I got bogged down at fifteen: half a sitcom, one quarter of the clock face, twenty-five cents’ worth at a parking meter. How could that feel like an eternity?
I went away for two weeks to a writers’ colony. I ran along a deserted, hilly street on a college campus, down one big hill and up the next. It was almost like running on vacation. Sometimes, to keep myself going, I felt the sides of my stomach, where, if I stood up straight and sucked in just a bit, I could detect faint muscle lines.
Eighteen minutes, in late August, was a major achievement: twice my first nine, nine times my first two, two minutes away from twenty.
Labor Day weekend was cool and rainy, but I went to the track with my boyfriend anyway. He was training for an October marathon and ran on a rigorous schedule that paid no attention to such niceties as good weather. Now that I knew firsthand how hard running was, I was in awe of his ability to run three hours or more on the same scorching days when I scraped out eighteen minutes.
We started running through the soft rain. No one else was out on this dreary holiday morning. Around the track I went, my feet smacking the shiny black surface. The seconds ticked by into minutes, time moving at a leisurely pace. Raindrops dripped from the brim of my hat. I found myself at nineteen minutes. If I could do nineteen, I could surely do twenty. Then I was at twenty, and I ran for ten more seconds, just because I could, before I stopped to enjoy my boyfriend’s applause. There I was, a fortyish woman who could run for twenty minutes straight: roughly two miles.

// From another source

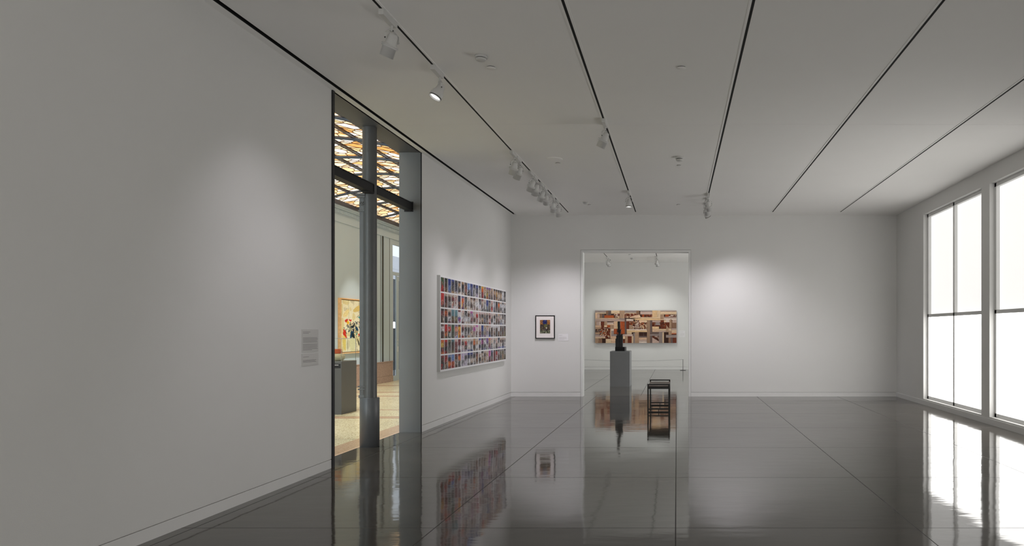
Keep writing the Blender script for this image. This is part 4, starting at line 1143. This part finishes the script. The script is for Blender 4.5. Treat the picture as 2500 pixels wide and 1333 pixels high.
fixture(P_SN, T2, 8.80, (-2.9, 9.9, 0.0), 0, 'lone snooted spotlight tilted left on the middle track')
fixture(P_ON, T2, 13.25, (-0.95, 13.2, 0.0), 16, 'lit spotlight pointing straight down near the end of the middle track', size=70)
gD = 'spotlights on the third track by the far wall'
fixture(P_SN, T3, 13.50, (1.5, YF, 0.7), 88, 'first spotlight on the third track, nearest the camera of that group', gD, size=80)
fixture(P_SN, T3, 13.95, (1.1, YF, 0.5), 60, 'middle spotlight of the group on the third track', gD, size=84)
fixture(P_ON, T3, 14.50, (2.2, YF, 0.7), 60, 'spotlight of the third track group nearest the far wall', gD, size=84)
cN = (0.97, 1.0, 0.97)
fixture(P_ON, -2.47, 25.00, (-2.3, YE, 1.7), 0, 'spotlight a little nearer the doorway on the left track of the next gallery')
fixture(P_ON, -2.47, 25.55, (-2.6, YE, -0.3), 54, 'lit spotlight at the end of the left track of the next gallery', size=112, color=cN)
fixture(P_ON, -0.70, 24.9, (-1.8, YE, -0.5), 66, 'spotlight a little nearer the doorway on the right track of the next gallery', size=112, color=cN)
fixture(P_ON, -0.70, 25.55, (-0.7, YE, -0.3), 50, 'lit spotlight at the end of the right track of the next gallery', size=112, color=cN)

# a warm spotlight for the painting in the hall, hung from the glazing bars
def hall_spot(loc, target, power, size, color):
    L_ = bpy.data.lights.new('lamp', 'SPOT'); L_.energy = power; L_.spot_size = math.radians(size); L_.spot_blend = 0.7; L_.color = color; L_.shadow_soft_size = 0.04
    o = bpy.data.objects.new('lamp', L_); COL.objects.link(o); o.location = loc
    o.rotation_euler = (Vector(target) - Vector(loc)).to_track_quat('-Z', 'Y').to_euler()
hall_spot((-6.0, 18.0, 4.6), (HX, 18.2, 1.6), 190, 34, (1, 0.95, 0.84))
for i, y in enumerate((8.5, 11.5, 14.5, 18.0)):  # unseen downward spots added to brighten the hall floor
    hall_spot((-6.3, y, 4.6), (-6.1, y + 0.1, 0), 380, 90, (0.90, 0.97, 1.0)); bpy.context.scene.collection.objects[-1].name = 'hall_lamp'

It’s now nearly a year later, and I am still running three times a week. Twenty-five minutes is my limit during the heat of summer, but in winter and early spring, I have reached thirty minutes. (My new goal is thirty minutes as a regular time by the end of the year.) Other runners often pass me, and my cheeks still turn an alarming, fiery pink. Nothing will ever make me like to sweat. But in June 2003, I ran my first 5K in pouring rain, my boyfriend at my side, slowing his pace to match mine.
We still haven’t had the payoff dinner at the fancy restaurant, but I don’t find myself thinking about it much.